In this sense, a do block of the first type above - where we "bind" the result using the "left arrow" notation - is using that computed value (denoted by a) to decide what to do next. (Incidentally, this is what distinguishes monads from applicatives - if you just have a series of computations and just want to combine their "effects", without allowing "intermediate results" to affect what you're doing, you don't actually need monads or bind.) Whereas the second one doesn't use the result of the first computation (that computation being x) - which is exactly what I meant when I said this is "ignoring output". It's ignoring the result of x. That doesn't (necessarily) mean that x is useless though. It's still being used for its "side effects".
To make it more concrete, I'll look in a bit more detail at both of your examples, starting with the simple one in the Maybe monad (I'll make the change that the compiler suggests in order to keep it happy - note that I'm personally much more familiar with Haskell than with Purescript so I may get Purescript-specific things like this wrong, as Haskell would be perfectly OK with your original code):
t2 :: Maybe Int
t2 = do
_ <- Just 3
Just 4
In this case, t2 will simply be equal to Just 4, and it will seem - correctly - that the first line of the do block is redundant. But that's just a consequence of how the Maybe monad works, as well as of the specific value we've got there. I can easily prove to you that the first line does still matter though, by making this change
t2 :: Maybe Int
t2 = do
_ <- Nothing
Just 4
Now you will find that t2 is equal not to Just 4, not to Nothing!
That's because each "computation" in the Maybe monad - that is, each value of type Maybe a - either "succeeds" with a "result" of type a (represented by a Just value), or "fails" (represented by Nothing). And, importantly, the way the Maybe monad is defined - that is, the definition of bind - deliberately propagates failure. That is, any Nothing value that is encountered at any point immediately terminates the computation with a Nothing result.
So even here, the "side effect" of the first computation - the fact that it succeeds or fails - does make a major difference to what happens overall. We just ignore the "result" (the actual value if the computation was successful).
If we now move to the State monad - this is a somewhat more complicated monad than Maybe, but may actually for that reason make the above points easier to understand. Because this is a monad where it really does make immediate sense to talk about the "side effects" and the "result" of each monadic value - which perhaps felt a bit forced, or even silly, in the Maybe case.
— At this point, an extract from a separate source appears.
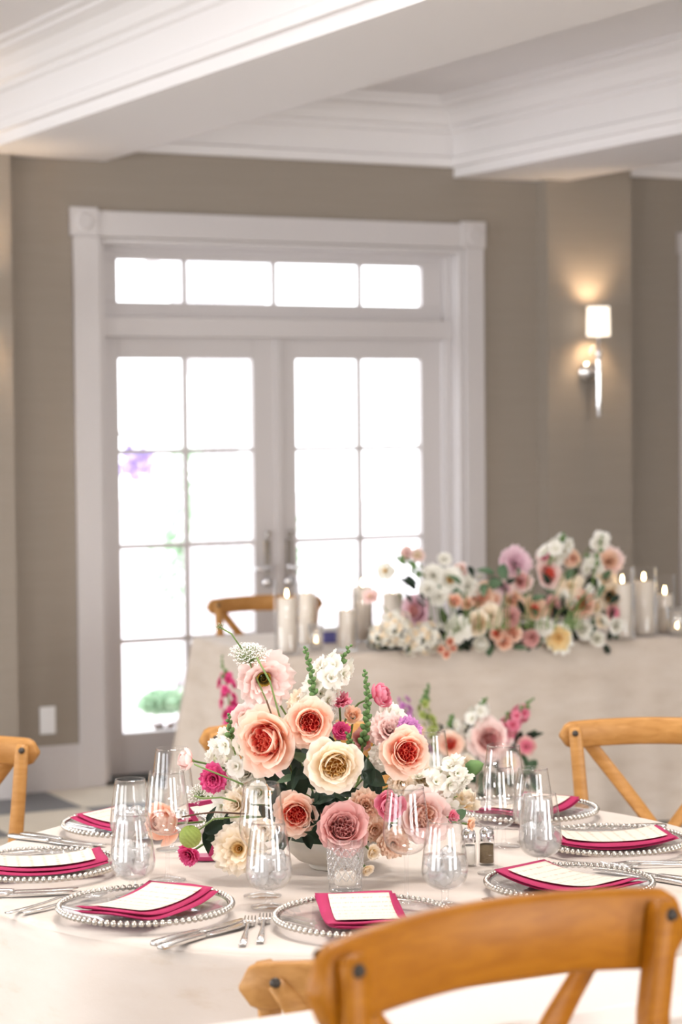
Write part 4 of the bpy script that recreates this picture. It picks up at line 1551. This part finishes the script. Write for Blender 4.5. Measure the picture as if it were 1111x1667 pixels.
HFL = [('dahlia', 60, 150, 58, 'whitep', 'butter'), ('ruffle', 135, 88, 50, 'blush', 'blush'), ('ruffle', 175, 95, 46, 'blush', 'cream'), ('rose', 165, 292, 96, 'lilac', 'mauve'),
       ('ruffle', 270, 108, 46, 'whitep', 'whitep'), ('dahlia', 290, 182, 84, 'whitep', 'butter'), ('ruffle', 350, 205, 84, 'whitep', 'whitep'), ('ruffle', 232, 165, 76, 'whitep', 'whitep'), ('ruffle', 210, 215, 60, 'whitep', 'whitep'), ('ruffle', 250, 240, 62, 'whitep', 'whitep'),
       ('ruffle', 325, 148, 52, 'blush', 'peach'), ('rose', 400, 240, 84, 'apricot', 'peach'), ('cup', 305, 258, 54, 'peach', 'peach'), ('cup', 350, 268, 44, 'peach', 'peach'), ('ruffle', 435, 310, 84, 'cream', 'cream'), ('rose', 385, 335, 76, 'cream', 'cream'),
       ('daisy', 315, 356, 92, 'whitep', 'whitep'), ('ran', 400, 410, 64, 'whitep', 'whitep'), ('cup', 455, 372, 54, 'peach', 'coral'), ('rose', 510, 368, 58, 'peach', 'peach'), ('cup', 482, 402, 66, 'peach', 'peach'),
       ('dahlia', 525, 120, 104, 'lilac', 'lilac'), ('rose', 640, 160, 88, 'blush', 'coral'), ('daisy', 720, 200, 100, 'cream', 'cream'), ('rose', 755, 266, 86, 'peach', 'coral'), ('ruffle', 622, 95, 52, 'blush', 'pink'), ('ruffle', 722, 108, 60, 'apricot', 'peach'),
       ('ruffle', 825, 50, 70, 'whitep', 'whitep'), ('ruffle', 852, 115, 96, 'blush', 'apricot'), ('ruffle', 842, 180, 66, 'cream', 'cream'), ('rose', 862, 240, 82, 'cream', 'butter'), ('cup', 800, 275, 54, 'cream', 'cream'), ('ruffle', 540, 188, 80, 'blush', 'mauve'), ('ruffle', 480, 215, 66, 'blush', 'lilac'),
       ('cup', 512, 252, 66, 'apricot', 'peach'), ('dahlia', 590, 285, 96, 'apricot', 'coral'), ('ruffle', 656, 276, 66, 'mauve', 'mauve'), ('ruffle', 505, 312, 66, 'mauve', 'mauve'), ('ruffle', 577, 388, 60, 'mauve', 'mauve'), ('daisy', 620, 350, 62, 'whitep', 'whitep'),
       ('daisy', 672, 390, 98, 'whitep', 'butter'), ('cup', 760, 360, 66, 'whitep', 'whitep'), ('cup', 812, 392, 60, 'whitep', 'whitep'), ('ruffle', 866, 300, 56, 'mauve', 'pink'), ('ruffle', 882, 345, 60, 'whitep', 'whitep'), ('ruffle', 830, 330, 56, 'cream', 'whitep'), ('ruffle', 445, 250, 60, 'blush', 'peach'),
       ('ruffle', 690, 240, 60, 'cream', 'whitep'), ('cup', 256, 428, 34, 'peach', 'coral'), ('cup', 290, 402, 34, 'peach', 'coral'), ('cup', 278, 446, 34, 'peach', 'coral'), ('cup', 300, 425, 30, 'peach', 'coral'), ('dahlia', 5, 240, 50, 'blush', 'cream')]
names = {'rose': 'garden_rose', 'ran': 'ranunculus', 'dahlia': 'dahlia', 'ruffle': 'carnation', 'cup': 'spray_rose', 'daisy': 'chrysanthemum'}
for kd, x, y, dm, pmn, hmn in HFL:
    px, py = c5(x, y)
    off = .0 if y > 300 else .05 + (300 - y) * .0004
    bloom(ha, kd, px, py, hd(px, off), dm / 2.174 * 1.2, (rh.uniform(-.4, .4) + (x - 480) / 1400, rh.uniform(-.1, .45), .9), M[pmn], M[hmn], names[kd], None, rh, stem_to=Vector((0, 0, .06)) + (onz(px, 1050, .79) - ha.location) * .75)
for (x, y, dm, n) in ((200, 385, 125, 60), (100, 355, 130, 60), (40, 380, 90, 36), (150, 420, 66, 24)):
    px, py = c5(x, y)
    d = hd(px, .02)
    mm = MB()
    P = atd(px, py, d) - ha.location
    R = dm / 2.174 / 2 * d / FPX
    hy = MB().tube([P - Vector((0, -.02, R)), P], .003, 6).obj('hydrangea', M['stem'], ha, fix=False)
    for i in range(n):
        t = math.acos(1 - 1.3 * (i + .5) / n)
        a = i * 2.4
        dv = vdir(math.sin(t) * math.cos(a), math.sin(t) * math.sin(a), math.cos(t))
        link('floret', floret_me, hy, P + dv * R * rh.uniform(.62, .98), q_to((dv + Vector((rh.uniform(-.5, .5), rh.uniform(-.5, .5), rh.uniform(-.5, .5)))).normalized(), rh.uniform(0, 6)), R * rh.uniform(.2, .32), mat=M['whitep'] if i % 3 else M['cream'])
for pts, mt, fs in (([(640, 130), (650, 90), (684, 60), (692, 20)], 'whitep', 46), ([(200, 170), (150, 130), (100, 100)], 'bud', 20), ([(800, 160), (790, 120), (778, 95)], 'whitep', 34), ([(700, 330), (790, 210), (828, 30)], 'whitep', 30), ([(560, 240), (440, 210), (230, 130)], 'whitep', 30)):
    spike(ha, [c5(*q) for q in pts], hd(c5(*pts[0])[0], .08), 'white_stock', M[mt], fs * .8, 9, 5, 9, None, rh)
for i in range(110):
    x = rh.uniform(130, 880)
    y = rh.uniform(150, 430)
    px, py = c5(x, y)
    leaf(ha, px, py, hd(px, rh.uniform(.02, .12)), rh.uniform(20, 36), (rh.uniform(-.7, .7), rh.uniform(-.3, .8), .7), M['leaf'] if rh.random() < .5 else M['leafg'], i)
tag(ha, 'long low flower garland of white, peach and coral blooms on the head table', 'flower arrangement')


# --- floor arrangements before the head table
def floor_arr(px, py, d, label):
    P = atd(px, py, d)
    r = empty('floor_flowers', (P.x, P.y, .002))
    MB().lathe([(0, 0), (.09, 0), (.12, .04), (.125, .10), (.11, .10), (.09, .05), (0, .04)], 28).obj('vase', M['bowl'], r)
    return r


D1 = 8.02
r1 = floor_arr(770, 1240, D1, '')
for kd, x, y, dm, pmn, hmn in (('rose', 290, 762, 92, 'peach', 'coral'), ('rose', 430, 748, 150, 'blush', 'mauve'), ('ruffle', 560, 772, 80, 'mauve', 'pink'), ('ruffle', 350, 830, 90, 'whitep', 'cream'), ('ruffle', 500, 830, 90, 'blush', 'cream'), ('ruffle', 230, 830, 80, 'whitep', 'whitep'), ('cup', 180, 720, 50, 'apricot', 'coral')):
    px, py = c5(x, y)
    bloom(r1, kd, px, py, D1 - .04, dm / 2.174, (rh.uniform(-.2, .2), .25, .9), M[pmn], M[hmn], names[kd], None, rh, stem_to=Vector((0, 0, .06)))
for pts, mt, fs, nf, nb in (([(250, 850), (170, 760), (135, 680), (125, 600)], 'purple', 26, 20, 0), ([(300, 850), (230, 720), (195, 640), (215, 555)], 'pod', 22, 14, 10), ([(380, 860), (370, 740), (385, 660), (415, 605)], 'whitep', 36, 14, 8), ([(420, 850), (480, 730), (530, 665), (580, 605)], 'mauve', 30, 22, 6), ([(290, 830), (290, 740), (296, 665)], 'whitep', 30, 8, 8), ([(460, 850), (490, 740), (495, 655)], 'pod', 18, 6, 8)):
    spike(r1, [c5(*q) for q in pts], D1, 'delphinium', M[mt] if mt != 'mauve' else M['pink'], fs, nf, nb, 10, None, rh)
for i in range(90):
    px, py = c5(rh.uniform(200, 590), rh.uniform(700, 960))
    leaf(r1, px, py, D1 + rh.uniform(-.02, .08), rh.uniform(22, 40), (rh.uniform(-.7, .7), rh.uniform(0, .8), .7), M['leafg'] if rh.random() < .5 else M['leaf'], i)
tag(r1, 'pink and white flowers in a low vase on the floor before the head table', 'flower arrangement', 'floor flowers')
D2 = 7.95
r2 = floor_arr(400, 1300, D2, '')
spike(r2, [(392, 1290), (382, 1200), (370, 1120), (361, 1070)], D2, 'delphinium', M['hot'], 28, 22, 6, 9, 'magenta flower spike', rh)
for i, (px, py, dm, pmn) in enumerate(((405, 1255, 50, 'blush'), (430, 1270, 50, 'whitep'), (385, 1285, 46, 'peach'), (450, 1245, 44, 'blush'))):
    bloom(r2, 'rose', px, py, D2, dm, (0, .3, .9), M[pmn], M['peach'], 'garden_rose', None, rh, stem_to=Vector((0, 0, .06)))
for i in range(30):
    leaf(r2, rh.uniform(360, 440), rh.uniform(1180, 1330), D2 + .03, rh.uniform(22, 36), (rh.uniform(-.7, .7), rh.uniform(0, .8), .7), M['leafg'], i)
tag(r2, 'floor flowers with a magenta spike at the left end of the head table', 'flower arrangement', 'floor flowers')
A value of type State s a represents a computation that results in a value of type a, while "keeping some state" of type s. That is, the computation may use the current state in order to compute its result, and/or it may update the state as part of the computation. Concretely, this is the same as a function of type s -> (a, s) - it takes some state, and returns an updated state (possibly the same) as well as the computed value. And indeed, the State s a type is essentially a simple newtype wrapper for such a function type.
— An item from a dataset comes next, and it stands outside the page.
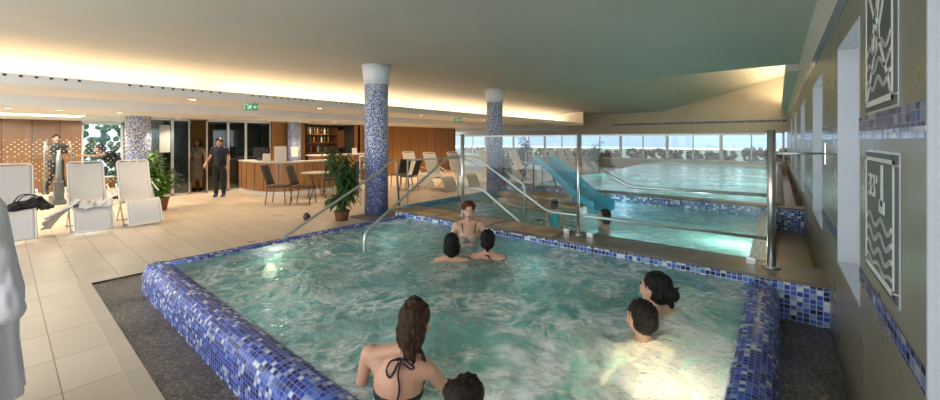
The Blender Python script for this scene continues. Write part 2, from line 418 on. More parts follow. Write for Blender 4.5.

And the implementation of bind in its Monad instance does the most obvious and natural thing - much easier to explain in words than to "see" from the actual implementation details. Two such "stateful functions" are combined by feeding the original state to the first function, then taking the updated state from that and feeding that to the second function. (Actually, bind needs to do - and does - more than this, because as I mentioned earlier, it needs to be able to use the "result" - the a - from the first computation to decide what to do with the second. But we don't need to go into that now, because in this example we don't use the result value - and indeed couldn't, as it's always of the trivial Unit type. It isn't actually complicated, but I won't go into the detail as I don't want to make this answer even longer!)
So when we do
do
sumArray [1, 2, 3]
sumArray [4, 5]
sumArray [6]
we are building a stateful computation of type State Int Unit - that is, a function of type Int -> (Unit, Int). Since Unit is a non-interesting type, and basically used as a placeholder here for "we don't care about any result", we're basically building a function of type Int -> Int from three other such functions. That's easy enough to do - we can just compose the three functions! And that's what, in this simple case, the implementation of bind for the State monad ends up doing.
Hopefully this answers your main question:
where is the implicit
+accumulator?
by showing that there's no "implicit accumulator" other than function composition. It's the fact that those individual functions happen to add (respectively, in this case) 6, 9 and 6 to the input that results in the final result being the sum of those 3 numbers (due to the fact that the composition of two sums is itself a sum, which ultimately comes from the associativity of addition).
But more importantly, I hope this has given you a fuller explanation of Monads, and do notation, which you can apply to many other situations.